I'm very interested to see where your studies of "hilaskomai/hilasmos" will lead you.

Michael DeFazio said...

1. I think examining "righteousness" as a keyword is absolutely crucial. One of the helpful (though of course not biblical) taxonomies I've come across (in McClendon) is seeing the various views as Godward, humanward, and evilward. (That may have come up in the previous post; I can't remember.) In this schema, PS would qualift as a Godward view - it changes something in the way God is disposed toward us. Of course I think there is this dimension to the atonement, but I think it would be better served by looking into the concept of God's justice/righteousness in its covenantal (i.e. biblical) context.

2. Yeah, I suppose it's important to acknowledge that we can't just go from the Gospels, but the reality is that throughout Church History the opposite mistake has been made. The Gospels have been neglected as sources of "atonement theology" for a long time, which is part of why we have the confusion we have (I think). I think we all recognize that it's not an either/or issue, but we must allow the various sources to speak their piece before we put them in their place. I also wonder what Mark would say about the fact that the Gospels were written after the resurrection. Obviously they describe events that took place before the resurrection, but they are certainly history read through that particular lens. It maybe doesn't change much, but it's important to keep in mind.

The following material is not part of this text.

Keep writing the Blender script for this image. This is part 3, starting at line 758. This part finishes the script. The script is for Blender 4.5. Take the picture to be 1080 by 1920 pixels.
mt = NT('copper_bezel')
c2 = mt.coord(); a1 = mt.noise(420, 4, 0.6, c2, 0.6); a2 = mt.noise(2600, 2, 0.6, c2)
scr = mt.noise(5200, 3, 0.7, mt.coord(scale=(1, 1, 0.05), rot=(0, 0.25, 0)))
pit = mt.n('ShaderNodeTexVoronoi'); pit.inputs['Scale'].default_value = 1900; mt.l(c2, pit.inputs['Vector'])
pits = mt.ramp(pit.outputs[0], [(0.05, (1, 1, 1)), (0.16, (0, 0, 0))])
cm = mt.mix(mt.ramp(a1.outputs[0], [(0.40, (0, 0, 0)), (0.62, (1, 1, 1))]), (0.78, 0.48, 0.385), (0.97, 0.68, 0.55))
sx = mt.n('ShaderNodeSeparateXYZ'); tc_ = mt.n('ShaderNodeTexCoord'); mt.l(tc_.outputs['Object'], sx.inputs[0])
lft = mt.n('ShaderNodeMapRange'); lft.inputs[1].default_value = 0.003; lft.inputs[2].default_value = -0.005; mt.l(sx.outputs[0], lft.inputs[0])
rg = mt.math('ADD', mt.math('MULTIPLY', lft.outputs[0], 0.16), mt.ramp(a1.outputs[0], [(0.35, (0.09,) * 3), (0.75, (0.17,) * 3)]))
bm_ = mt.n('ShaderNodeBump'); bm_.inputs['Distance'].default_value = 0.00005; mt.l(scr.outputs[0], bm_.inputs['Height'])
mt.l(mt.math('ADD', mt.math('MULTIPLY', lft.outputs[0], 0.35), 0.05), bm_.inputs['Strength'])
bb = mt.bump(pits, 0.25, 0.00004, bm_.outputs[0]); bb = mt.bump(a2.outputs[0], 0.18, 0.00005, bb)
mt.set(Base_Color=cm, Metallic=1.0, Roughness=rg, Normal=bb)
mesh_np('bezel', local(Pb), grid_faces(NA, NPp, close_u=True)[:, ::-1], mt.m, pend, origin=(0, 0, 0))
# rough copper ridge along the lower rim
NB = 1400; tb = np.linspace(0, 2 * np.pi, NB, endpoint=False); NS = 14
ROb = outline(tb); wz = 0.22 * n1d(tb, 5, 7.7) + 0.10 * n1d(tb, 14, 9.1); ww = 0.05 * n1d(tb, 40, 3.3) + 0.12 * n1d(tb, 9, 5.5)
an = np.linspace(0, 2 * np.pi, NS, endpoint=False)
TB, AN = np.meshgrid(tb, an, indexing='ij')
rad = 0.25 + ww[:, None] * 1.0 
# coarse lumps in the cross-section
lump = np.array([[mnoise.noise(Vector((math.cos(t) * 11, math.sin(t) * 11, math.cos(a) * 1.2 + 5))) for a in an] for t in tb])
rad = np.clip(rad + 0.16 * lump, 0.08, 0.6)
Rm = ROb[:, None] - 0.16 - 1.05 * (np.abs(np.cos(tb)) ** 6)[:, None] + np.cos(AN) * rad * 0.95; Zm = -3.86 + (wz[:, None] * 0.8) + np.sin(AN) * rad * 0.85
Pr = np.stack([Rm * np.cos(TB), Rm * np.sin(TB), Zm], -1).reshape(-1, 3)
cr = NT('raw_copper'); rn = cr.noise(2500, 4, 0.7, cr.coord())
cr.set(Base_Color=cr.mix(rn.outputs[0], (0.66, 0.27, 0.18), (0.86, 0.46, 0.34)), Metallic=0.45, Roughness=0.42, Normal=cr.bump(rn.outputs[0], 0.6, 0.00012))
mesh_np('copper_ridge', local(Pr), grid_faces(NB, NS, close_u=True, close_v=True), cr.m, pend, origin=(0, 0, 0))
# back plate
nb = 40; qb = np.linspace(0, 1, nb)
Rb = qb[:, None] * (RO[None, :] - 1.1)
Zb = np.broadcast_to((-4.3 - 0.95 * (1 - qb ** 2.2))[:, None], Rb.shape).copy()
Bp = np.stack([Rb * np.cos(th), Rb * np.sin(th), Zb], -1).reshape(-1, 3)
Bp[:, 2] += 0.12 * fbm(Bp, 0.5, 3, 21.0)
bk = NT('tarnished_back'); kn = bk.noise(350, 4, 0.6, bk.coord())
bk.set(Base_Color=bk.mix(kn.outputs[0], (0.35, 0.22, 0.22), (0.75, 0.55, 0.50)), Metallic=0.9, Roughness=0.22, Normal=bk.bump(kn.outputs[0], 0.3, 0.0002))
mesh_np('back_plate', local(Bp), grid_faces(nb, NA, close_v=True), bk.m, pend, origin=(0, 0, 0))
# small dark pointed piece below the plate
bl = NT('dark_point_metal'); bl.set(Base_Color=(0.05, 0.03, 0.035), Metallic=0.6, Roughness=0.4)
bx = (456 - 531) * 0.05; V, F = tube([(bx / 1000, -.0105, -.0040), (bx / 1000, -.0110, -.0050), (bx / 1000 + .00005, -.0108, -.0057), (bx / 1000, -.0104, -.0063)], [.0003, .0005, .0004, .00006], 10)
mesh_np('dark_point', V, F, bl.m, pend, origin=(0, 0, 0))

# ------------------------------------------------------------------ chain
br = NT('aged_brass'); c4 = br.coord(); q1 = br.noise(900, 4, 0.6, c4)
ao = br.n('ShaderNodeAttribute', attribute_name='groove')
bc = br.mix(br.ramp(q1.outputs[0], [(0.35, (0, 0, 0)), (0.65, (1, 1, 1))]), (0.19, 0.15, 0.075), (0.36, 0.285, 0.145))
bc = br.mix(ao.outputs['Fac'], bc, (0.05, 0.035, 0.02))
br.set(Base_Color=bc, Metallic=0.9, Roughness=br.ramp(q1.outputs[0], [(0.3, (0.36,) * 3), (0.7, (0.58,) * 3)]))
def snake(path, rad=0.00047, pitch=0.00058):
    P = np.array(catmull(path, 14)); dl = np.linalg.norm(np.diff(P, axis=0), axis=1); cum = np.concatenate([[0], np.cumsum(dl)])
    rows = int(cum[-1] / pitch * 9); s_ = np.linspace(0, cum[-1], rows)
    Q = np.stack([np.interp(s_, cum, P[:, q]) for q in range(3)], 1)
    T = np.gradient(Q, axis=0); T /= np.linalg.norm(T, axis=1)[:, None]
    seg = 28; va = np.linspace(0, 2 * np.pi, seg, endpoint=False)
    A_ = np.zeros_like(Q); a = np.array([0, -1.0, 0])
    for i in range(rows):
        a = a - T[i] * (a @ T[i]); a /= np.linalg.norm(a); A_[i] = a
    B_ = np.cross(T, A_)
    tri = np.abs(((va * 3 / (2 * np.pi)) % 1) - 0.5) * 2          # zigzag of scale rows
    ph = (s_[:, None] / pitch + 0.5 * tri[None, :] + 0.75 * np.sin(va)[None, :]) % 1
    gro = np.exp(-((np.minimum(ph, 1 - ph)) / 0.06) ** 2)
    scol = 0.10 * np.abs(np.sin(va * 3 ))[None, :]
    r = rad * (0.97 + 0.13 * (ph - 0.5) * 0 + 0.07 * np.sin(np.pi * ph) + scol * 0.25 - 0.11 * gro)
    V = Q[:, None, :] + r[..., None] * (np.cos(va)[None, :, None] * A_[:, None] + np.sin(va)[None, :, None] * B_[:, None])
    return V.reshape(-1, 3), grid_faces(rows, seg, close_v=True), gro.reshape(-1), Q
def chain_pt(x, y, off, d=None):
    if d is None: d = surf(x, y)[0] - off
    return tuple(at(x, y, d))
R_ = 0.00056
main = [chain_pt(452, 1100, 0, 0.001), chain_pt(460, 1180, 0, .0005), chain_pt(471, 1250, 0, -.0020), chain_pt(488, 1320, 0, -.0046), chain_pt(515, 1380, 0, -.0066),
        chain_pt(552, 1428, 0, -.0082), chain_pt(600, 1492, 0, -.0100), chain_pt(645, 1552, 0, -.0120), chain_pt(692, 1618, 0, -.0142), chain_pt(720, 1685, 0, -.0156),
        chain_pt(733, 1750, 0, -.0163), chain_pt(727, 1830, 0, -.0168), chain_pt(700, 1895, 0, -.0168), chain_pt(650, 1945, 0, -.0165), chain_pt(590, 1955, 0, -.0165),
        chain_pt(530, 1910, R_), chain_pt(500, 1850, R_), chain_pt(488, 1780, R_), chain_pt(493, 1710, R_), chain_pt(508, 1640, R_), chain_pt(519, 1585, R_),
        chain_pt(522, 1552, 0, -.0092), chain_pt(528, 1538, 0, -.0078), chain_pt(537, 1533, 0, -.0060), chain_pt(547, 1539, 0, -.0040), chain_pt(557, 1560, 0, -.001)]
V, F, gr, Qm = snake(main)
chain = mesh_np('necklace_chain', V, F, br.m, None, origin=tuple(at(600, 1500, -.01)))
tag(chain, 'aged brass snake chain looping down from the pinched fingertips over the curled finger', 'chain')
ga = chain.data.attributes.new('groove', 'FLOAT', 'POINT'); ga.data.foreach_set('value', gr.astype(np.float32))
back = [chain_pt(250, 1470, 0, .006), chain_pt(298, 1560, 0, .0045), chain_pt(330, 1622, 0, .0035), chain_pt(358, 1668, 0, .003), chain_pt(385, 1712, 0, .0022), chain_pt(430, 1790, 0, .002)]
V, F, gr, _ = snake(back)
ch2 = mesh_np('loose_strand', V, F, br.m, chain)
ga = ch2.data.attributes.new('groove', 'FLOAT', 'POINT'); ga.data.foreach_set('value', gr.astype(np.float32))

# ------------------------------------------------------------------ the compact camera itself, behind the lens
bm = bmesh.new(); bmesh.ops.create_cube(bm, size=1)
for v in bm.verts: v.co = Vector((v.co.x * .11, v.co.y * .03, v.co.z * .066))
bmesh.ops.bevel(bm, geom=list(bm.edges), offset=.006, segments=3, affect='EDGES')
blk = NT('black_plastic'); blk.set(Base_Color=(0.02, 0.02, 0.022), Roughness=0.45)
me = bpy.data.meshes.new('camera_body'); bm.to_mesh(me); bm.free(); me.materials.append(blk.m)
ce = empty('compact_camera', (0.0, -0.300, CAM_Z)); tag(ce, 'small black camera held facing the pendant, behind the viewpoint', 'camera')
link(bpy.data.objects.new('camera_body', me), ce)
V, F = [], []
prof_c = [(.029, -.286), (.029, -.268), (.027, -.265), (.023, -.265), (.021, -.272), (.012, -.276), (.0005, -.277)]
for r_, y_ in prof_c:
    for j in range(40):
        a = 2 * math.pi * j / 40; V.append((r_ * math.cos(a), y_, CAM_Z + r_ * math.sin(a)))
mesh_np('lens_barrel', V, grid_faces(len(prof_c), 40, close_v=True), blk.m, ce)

3. I'll just brainstorm for a bit on your last question. Here are some of the ways I see atonement influencing evangelism:

- It impacts the nature of our urgency. I almost said the degree of our urgency, but I think that would be wrong. If the primary problem with human beings is that they have offended God and are thus on a path towards his wrath - in other words, if the main problem is that all individuals are going to hell when they die - then we will have a certain urgency in our conversations with individuals about them "crossing the line." While questions of what they do next are important, they probably won't seem as urgent to us. On the other hand, if the problem is that humankind and human beings are held captive to the powers of evil and sin, then freeing from that captivity - not only initially but increasingly as they re-become persons in God's image - will be no less urgent.

- I suppose I'm assuming that it impacts our understanding of the nature of sin. I think I said something about this before, and it may not seem immediately 'practical,' so I'll just mention it here. I've been reading some things that talk about being 'saved from hell' versus 'saved from sin'.

- It impacts what we're offering people. "You need to confess Jesus as your Lord and Savior so that you are no longer in danger of spending eternity in hell." Or, "You need to stop living in ways that compound the problem and become part of the solution, i.e., God's missional kingdom/community/people.

- It impacts what we're demanding from them as well (which is the other side of what we're offering them). What it actually means to "become a Christian" depends to some degree on what Jesus' death accomplished.

I don't feel like the stuff I'm saying right now is very helpful, so I'm going to stop. I'll resist deleting it all. More anon...

Michael

Alex said...

How's the paper coming?

Tyler Stewart said...

Well Alex since you asked. The paper is coming along nicely. I'll give you more details in person later.